Irwin Cotler and Judith Abitan: Mauritania abolished slavery in 1991, so why is it criminalizing slavery opponents?

The painful truth is that the country has not abolished slavery, but rather remains its last stronghold

Mauritanian politician and advocate for the abolition of slavery Biram Dah Abeid gestures during a press conference in Dakar on September 29, 2016.SEYLLOU/AFP/Getty Images

Although Mauritania claims that it has abolished slavery, it actually remains one of the world’s only bastions of slavery. Biram Dah Abeid is the leader of the international anti-slavery movement and president of the Initiative for the Resurgence of the Abolitionist Movement in Mauritania (IRA-Mauritania).

Biram, a former Mauritanian political prisoner subjected to repeated arrests — listed by Time Magazine as one of the 100 most important people in the world — is one of the great human rights heroes of our time, and the recipient of many international awards for his courageous advocacy.

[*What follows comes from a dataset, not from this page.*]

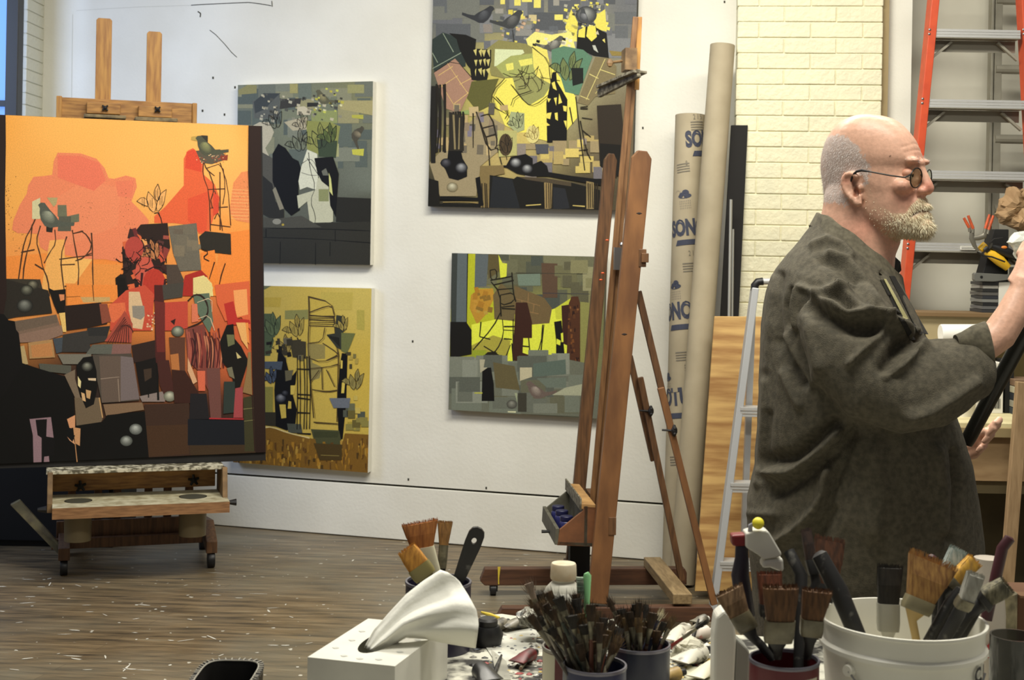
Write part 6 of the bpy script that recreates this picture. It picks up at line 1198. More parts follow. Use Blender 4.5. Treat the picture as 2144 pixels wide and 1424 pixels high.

As one of Biram’s international legal counsel, we welcomed him to Montreal to join us as a guest speaker on the occasion of our celebration of the 375th anniversary of Montreal as a “Rights City” in May 2017. Biram had recently been released from yet another round of imprisonment for his anti-slavery work, and during his visit to Canada, also appeared as an expert witness before the Canadian Parliamentary Subcommittee on International Human Rights to share compelling testimony on the deteriorating situation in Mauritania.

Mauritania’s President Mohamed Ould Abdel Aziz (L) shakes hands with China’s President Xi Jinping before their bilateral meeting at the Great Hall of the People in Beijing on September 2, 2018. ANDY WONG/AFP/Getty Images

As we write, Biram has once again become a political prisoner with his arrest last month on the eve of registration for parliamentary elections where he was slated to be an opposition candidate. This latest arrest, however offensive, did not result from his anti-slavery activity. Indeed, as the arresting officers advised him — and as Biram reported to us — the authorities acknowledged that “this arrest is not the result of your political views, or your human rights work, as in previous arrests.”

As it happens, this latest arrest follows the pattern of illegalities and indignities of previous imprisonments, including: arbitrary and illegal arrest without a warrant; torture in detention; denial of the right to counsel; denial of a right to a fair hearing; and trumped-up charges of “voluntary assault,” where his lawyer has been denied access to the police report and the allegedly incriminating prosecutorial evidence.

This latest imprisonment on an “order from above,” as Biram was told, appears intended not only to silence him — and criminalize his freedom of expression — but to prohibit Biram’s participation in the upcoming elections. It is of a piece also with the wave of pre-election arrests of other IRA anti-slavery activists, opposition candidates, and journalists arrested on the same time as Biram.

Simply put, this is not only an assault on the anti-slavery movement, freedom of speech, and the rule of law, though that would be bad enough. It is an assault on the democratic order itself in Mauritania, and on any pretence of democracy; yet this standing assault has been met with hardly any condemnation — let alone outrage — from the international community.

People wait to cast their vote on September 1, 2018 outside a polling station in Nouakchott for the country’s legislative, regional and local elections. AHMED OULD MOHAMED OULD ELHADJ/AFP/Getty Images

It may well be because many in the international community have bought into Mauritania’s narrative that it actually abolished slavery in 1991, from when its Constitution stipulates that, “No one shall be reduced to slavery or to any form of servitude (asservissement) of the human being, or submitted to torture and other cruel, inhuman or degrading treatments … ” It even recognizes that such practices constitute “crimes against humanity.” The painful truth is that Mauritania has not so much abolished slavery as that it remains the last stronghold of slavery. Indeed, as a State Party to the International Convention on the Elimination of All Forms of Racial Discrimination — yet another framing ruse by Mauritania — it is in standing violation of its international legal obligations.

Mauritania is not only criminalizing the opponents of slavery, it is even preventing them from exercising any of their fundamental rights, including that of participating in elections. In short, it is a repository of both slavery and tyranny, and deserves the opprobrium and shaming of the international community. A first step in exposing and unmasking Mauritanian duplicity and criminality must be the immediate freeing of Biram and permitting him to be a candidate in the elections.

Irwin Cotler is the chair of the Raoul Wallenberg Centre for Human Rights and former minister of justice and attorney-general of Canada. He has been acting as one of Biram Dah Abeid’s international legal counsel. Judith Abitan is the executive director of the Raoul Wallenberg Centre for Human Rights, which has adopted Biram Dah Abeid’s case and cause as part of its International Political Prisoner Advocacy Project.